Canopy and Understory Turns Oregon Forest Berries Most People Don’t Know Are Edible Into Jam

If people thought of forests as pantries, then the undervalued salal berry might get more love.

Canopy and Understory

Founder: Bettina von Hagen

Year founded: 2018

Product description: Forest berries no one ever thinks of eating are made into spread and packaged in cute jars for bougie shoppers.

Yearly sales: A projected $100,000 the first year

Is it profitable? Maybe next year.

Available at: New Seasons

Price: $11.99

If people thought of forests as pantries, then the undervalued salal berry might get more love. You've seen the shiny-leafed shrubs before—they're ubiquitous from British Columbia to Southern Oregon. Native Americans would cook the bruise-hued berries into something akin to Fruit Roll-Ups. But most people don't know whether they're safe to eat.

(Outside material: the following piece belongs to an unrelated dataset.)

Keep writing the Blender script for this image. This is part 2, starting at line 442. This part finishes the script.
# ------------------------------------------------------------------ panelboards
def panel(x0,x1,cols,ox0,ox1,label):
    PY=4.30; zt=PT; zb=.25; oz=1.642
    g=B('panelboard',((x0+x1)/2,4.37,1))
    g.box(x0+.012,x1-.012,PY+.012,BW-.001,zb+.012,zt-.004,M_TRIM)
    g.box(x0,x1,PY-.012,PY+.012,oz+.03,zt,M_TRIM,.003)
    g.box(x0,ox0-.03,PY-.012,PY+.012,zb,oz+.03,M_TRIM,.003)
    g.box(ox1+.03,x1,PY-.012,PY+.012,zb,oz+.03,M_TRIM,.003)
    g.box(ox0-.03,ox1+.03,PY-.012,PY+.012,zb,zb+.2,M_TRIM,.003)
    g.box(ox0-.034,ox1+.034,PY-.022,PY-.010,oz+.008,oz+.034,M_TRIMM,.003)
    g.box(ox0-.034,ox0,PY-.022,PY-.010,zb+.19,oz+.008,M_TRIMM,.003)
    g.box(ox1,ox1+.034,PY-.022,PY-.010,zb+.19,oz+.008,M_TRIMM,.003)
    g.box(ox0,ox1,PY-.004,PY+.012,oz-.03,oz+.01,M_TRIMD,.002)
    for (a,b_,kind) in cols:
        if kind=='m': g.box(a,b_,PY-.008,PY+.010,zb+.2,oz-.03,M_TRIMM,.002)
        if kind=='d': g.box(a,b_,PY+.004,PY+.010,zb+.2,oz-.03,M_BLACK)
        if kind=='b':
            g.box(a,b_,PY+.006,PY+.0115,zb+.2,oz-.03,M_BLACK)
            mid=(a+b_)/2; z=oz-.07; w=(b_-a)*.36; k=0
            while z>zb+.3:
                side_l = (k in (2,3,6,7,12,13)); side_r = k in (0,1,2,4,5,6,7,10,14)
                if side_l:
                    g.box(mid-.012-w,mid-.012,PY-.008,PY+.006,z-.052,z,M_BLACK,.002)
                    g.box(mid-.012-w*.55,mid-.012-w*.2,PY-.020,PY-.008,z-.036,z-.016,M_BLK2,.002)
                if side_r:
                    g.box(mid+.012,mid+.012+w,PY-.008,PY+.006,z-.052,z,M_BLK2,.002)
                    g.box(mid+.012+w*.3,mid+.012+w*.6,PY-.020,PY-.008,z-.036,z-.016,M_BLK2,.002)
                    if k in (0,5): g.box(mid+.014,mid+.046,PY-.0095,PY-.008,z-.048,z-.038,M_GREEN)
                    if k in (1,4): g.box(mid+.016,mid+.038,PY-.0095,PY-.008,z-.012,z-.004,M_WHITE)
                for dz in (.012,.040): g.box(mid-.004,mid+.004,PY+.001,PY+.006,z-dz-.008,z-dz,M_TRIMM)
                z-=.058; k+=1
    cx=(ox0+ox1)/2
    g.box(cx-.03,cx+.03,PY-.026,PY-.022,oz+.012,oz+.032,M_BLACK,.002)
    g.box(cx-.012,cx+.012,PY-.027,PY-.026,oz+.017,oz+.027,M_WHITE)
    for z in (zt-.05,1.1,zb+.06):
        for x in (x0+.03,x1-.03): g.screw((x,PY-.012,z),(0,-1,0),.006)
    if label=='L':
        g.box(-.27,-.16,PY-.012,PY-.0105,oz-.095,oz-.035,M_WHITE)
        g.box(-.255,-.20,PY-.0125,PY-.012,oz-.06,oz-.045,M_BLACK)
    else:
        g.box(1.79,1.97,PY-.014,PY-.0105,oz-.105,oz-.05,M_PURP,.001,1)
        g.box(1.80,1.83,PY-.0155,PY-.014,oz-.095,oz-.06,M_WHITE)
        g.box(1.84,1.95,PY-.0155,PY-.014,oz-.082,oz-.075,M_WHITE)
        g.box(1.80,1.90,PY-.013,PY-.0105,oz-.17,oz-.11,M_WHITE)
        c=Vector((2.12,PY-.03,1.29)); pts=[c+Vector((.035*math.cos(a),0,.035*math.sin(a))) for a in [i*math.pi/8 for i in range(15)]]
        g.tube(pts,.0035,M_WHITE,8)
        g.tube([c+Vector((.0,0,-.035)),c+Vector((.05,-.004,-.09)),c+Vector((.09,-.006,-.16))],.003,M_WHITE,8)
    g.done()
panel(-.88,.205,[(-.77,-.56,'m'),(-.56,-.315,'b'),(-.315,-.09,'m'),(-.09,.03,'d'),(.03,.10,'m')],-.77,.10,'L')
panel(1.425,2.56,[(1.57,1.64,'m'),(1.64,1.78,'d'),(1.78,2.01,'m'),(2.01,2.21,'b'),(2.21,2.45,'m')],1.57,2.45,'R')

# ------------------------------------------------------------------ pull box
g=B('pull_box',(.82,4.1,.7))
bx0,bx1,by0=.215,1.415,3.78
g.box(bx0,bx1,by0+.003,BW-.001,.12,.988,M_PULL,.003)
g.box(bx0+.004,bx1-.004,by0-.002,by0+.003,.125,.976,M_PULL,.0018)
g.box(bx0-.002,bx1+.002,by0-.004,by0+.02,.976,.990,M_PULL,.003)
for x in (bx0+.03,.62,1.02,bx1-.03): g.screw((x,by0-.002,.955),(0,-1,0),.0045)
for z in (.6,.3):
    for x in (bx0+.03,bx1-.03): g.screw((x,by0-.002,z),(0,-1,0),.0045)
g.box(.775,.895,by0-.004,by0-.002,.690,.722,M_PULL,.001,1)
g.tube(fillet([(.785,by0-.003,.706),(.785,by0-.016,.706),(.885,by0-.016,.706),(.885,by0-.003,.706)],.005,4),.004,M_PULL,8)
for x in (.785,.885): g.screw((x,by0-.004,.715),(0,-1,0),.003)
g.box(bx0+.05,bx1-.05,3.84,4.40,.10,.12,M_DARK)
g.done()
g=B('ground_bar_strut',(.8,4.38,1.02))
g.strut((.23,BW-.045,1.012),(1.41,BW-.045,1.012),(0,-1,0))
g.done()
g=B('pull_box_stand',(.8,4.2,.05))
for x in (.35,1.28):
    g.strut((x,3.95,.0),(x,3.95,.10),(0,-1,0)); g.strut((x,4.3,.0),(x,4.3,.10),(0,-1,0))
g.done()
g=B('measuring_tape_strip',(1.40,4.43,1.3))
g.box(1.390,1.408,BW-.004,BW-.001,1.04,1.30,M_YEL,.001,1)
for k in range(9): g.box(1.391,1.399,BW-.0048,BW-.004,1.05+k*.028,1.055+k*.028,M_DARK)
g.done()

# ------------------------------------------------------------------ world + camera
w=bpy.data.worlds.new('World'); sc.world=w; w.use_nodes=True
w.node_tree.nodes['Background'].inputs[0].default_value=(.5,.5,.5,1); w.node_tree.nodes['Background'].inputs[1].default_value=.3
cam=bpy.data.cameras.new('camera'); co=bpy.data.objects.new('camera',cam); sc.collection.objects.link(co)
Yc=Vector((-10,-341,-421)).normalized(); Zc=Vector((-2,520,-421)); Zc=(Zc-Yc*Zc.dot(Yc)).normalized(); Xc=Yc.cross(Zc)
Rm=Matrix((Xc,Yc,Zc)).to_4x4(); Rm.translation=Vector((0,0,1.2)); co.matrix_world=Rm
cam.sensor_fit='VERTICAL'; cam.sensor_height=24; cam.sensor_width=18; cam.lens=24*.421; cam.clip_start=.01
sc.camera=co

Now, one company is giving the salal plant a big profile boost. Ecotrust Forest Management, which acquires and manages forest land, created Canopy and Understory to help connect people to the environment through consumer products, the first of which is a salal berry fruit spread.

CEO Bettina von Hagen has long wanted to help others understand the intrinsic value of our forests while demonstrating that eating foraged food doesn't have to be like gnawing on bark—it can actually taste good.

"This is the beginning of a line of products we hope to produce," she explains. "It's a great way for people to connect with forests—the sort of social purposes there beyond the fact that wild, foraged foods are delicious."

That's the least that can be said of the three flavors of spread: the original wild salal berry, another that incorporates tingly lemon notes through a spruce-tip distillate, and a muffin-sweet variety made with blueberries. Sure, there are plenty of jams and jellies in stores to jazz up a cracker or slice of toast, but the salal berry market is ripe for development. So far, the only competitor von Hagen has seen was peddling spread out of a roadside stand.

Guilty pleasure snack: Any menu item with Oregon truffles.